JOB. Beginning with the first line below, please repeat the material exactly, ending with the line that includes "return z + hillamp(x, y)".
Begin
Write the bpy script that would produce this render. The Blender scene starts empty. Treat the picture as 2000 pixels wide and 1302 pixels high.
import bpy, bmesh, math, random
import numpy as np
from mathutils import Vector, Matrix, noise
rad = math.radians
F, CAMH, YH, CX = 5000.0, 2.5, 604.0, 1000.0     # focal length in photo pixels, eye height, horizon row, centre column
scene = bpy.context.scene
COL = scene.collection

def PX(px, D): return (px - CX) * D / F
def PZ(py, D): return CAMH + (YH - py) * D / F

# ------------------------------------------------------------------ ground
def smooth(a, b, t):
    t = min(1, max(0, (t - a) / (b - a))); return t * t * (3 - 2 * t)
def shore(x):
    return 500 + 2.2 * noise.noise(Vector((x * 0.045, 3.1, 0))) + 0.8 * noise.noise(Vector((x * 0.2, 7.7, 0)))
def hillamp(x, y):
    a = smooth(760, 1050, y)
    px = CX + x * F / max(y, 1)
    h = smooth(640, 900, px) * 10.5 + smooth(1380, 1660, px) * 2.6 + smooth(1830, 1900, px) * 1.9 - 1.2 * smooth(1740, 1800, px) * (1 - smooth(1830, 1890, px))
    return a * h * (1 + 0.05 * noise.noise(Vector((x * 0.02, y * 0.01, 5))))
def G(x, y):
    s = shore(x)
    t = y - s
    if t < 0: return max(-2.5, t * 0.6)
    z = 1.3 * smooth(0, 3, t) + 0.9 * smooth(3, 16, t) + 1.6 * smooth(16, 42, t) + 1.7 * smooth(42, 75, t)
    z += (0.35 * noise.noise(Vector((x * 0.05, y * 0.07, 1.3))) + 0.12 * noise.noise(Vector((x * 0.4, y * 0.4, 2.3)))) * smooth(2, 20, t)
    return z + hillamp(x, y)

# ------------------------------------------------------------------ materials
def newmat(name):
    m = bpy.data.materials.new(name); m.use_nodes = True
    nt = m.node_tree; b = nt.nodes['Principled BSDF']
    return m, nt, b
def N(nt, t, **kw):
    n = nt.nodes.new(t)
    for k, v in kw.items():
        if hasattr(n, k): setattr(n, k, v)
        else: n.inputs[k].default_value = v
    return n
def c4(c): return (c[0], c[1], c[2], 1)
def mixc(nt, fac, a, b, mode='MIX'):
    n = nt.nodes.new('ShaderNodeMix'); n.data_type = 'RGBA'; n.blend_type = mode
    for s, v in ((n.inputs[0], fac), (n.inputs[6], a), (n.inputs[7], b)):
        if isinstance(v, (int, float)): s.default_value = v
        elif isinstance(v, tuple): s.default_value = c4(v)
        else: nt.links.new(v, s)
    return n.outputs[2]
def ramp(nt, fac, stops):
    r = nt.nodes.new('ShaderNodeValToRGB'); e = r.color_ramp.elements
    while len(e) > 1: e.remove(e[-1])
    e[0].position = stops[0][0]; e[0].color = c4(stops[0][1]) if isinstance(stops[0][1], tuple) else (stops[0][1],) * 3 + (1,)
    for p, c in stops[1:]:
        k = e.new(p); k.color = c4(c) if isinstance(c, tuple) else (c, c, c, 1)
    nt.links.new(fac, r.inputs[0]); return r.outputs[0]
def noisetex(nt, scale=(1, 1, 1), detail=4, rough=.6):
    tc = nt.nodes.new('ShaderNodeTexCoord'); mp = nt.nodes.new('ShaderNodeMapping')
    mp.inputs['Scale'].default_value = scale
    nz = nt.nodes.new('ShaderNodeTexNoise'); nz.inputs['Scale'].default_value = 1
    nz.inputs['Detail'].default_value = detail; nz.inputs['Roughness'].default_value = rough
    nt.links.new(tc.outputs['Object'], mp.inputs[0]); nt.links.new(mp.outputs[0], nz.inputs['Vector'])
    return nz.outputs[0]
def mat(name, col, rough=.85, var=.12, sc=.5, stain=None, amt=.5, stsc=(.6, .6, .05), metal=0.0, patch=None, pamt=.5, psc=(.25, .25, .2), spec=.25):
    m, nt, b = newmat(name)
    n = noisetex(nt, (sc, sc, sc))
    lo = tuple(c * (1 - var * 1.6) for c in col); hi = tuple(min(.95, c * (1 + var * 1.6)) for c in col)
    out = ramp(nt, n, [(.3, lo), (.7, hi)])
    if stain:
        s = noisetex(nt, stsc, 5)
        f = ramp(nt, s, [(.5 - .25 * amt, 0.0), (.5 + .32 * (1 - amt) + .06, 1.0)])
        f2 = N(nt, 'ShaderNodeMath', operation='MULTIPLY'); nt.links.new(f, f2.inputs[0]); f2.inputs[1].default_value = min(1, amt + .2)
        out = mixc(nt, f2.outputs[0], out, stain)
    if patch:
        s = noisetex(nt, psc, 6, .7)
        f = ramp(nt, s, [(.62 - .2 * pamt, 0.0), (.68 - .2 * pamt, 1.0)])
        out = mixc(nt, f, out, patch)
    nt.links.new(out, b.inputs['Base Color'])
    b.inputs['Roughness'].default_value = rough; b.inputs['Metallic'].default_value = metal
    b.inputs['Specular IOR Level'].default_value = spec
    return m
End
PROBLEM SOLUTION.
Write the bpy script that would produce this render. The Blender scene starts empty. Treat the picture as 2000 pixels wide and 1302 pixels high.
import bpy, bmesh, math, random
import numpy as np
from mathutils import Vector, Matrix, noise
rad = math.radians
F, CAMH, YH, CX = 5000.0, 2.5, 604.0, 1000.0     # focal length in photo pixels, eye height, horizon row, centre column
scene = bpy.context.scene
COL = scene.collection

def PX(px, D): return (px - CX) * D / F
def PZ(py, D): return CAMH + (YH - py) * D / F

# ------------------------------------------------------------------ ground
def smooth(a, b, t):
    t = min(1, max(0, (t - a) / (b - a))); return t * t * (3 - 2 * t)
def shore(x):
    return 500 + 2.2 * noise.noise(Vector((x * 0.045, 3.1, 0))) + 0.8 * noise.noise(Vector((x * 0.2, 7.7, 0)))
def hillamp(x, y):
    a = smooth(760, 1050, y)
    px = CX + x * F / max(y, 1)
    h = smooth(640, 900, px) * 10.5 + smooth(1380, 1660, px) * 2.6 + smooth(1830, 1900, px) * 1.9 - 1.2 * smooth(1740, 1800, px) * (1 - smooth(1830, 1890, px))
    return a * h * (1 + 0.05 * noise.noise(Vector((x * 0.02, y * 0.01, 5))))
def G(x, y):
    s = shore(x)
    t = y - s
    if t < 0: return max(-2.5, t * 0.6)
    z = 1.3 * smooth(0, 3, t) + 0.9 * smooth(3, 16, t) + 1.6 * smooth(16, 42, t) + 1.7 * smooth(42, 75, t)
    z += (0.35 * noise.noise(Vector((x * 0.05, y * 0.07, 1.3))) + 0.12 * noise.noise(Vector((x * 0.4, y * 0.4, 2.3)))) * smooth(2, 20, t)
    return z + hillamp(x, y)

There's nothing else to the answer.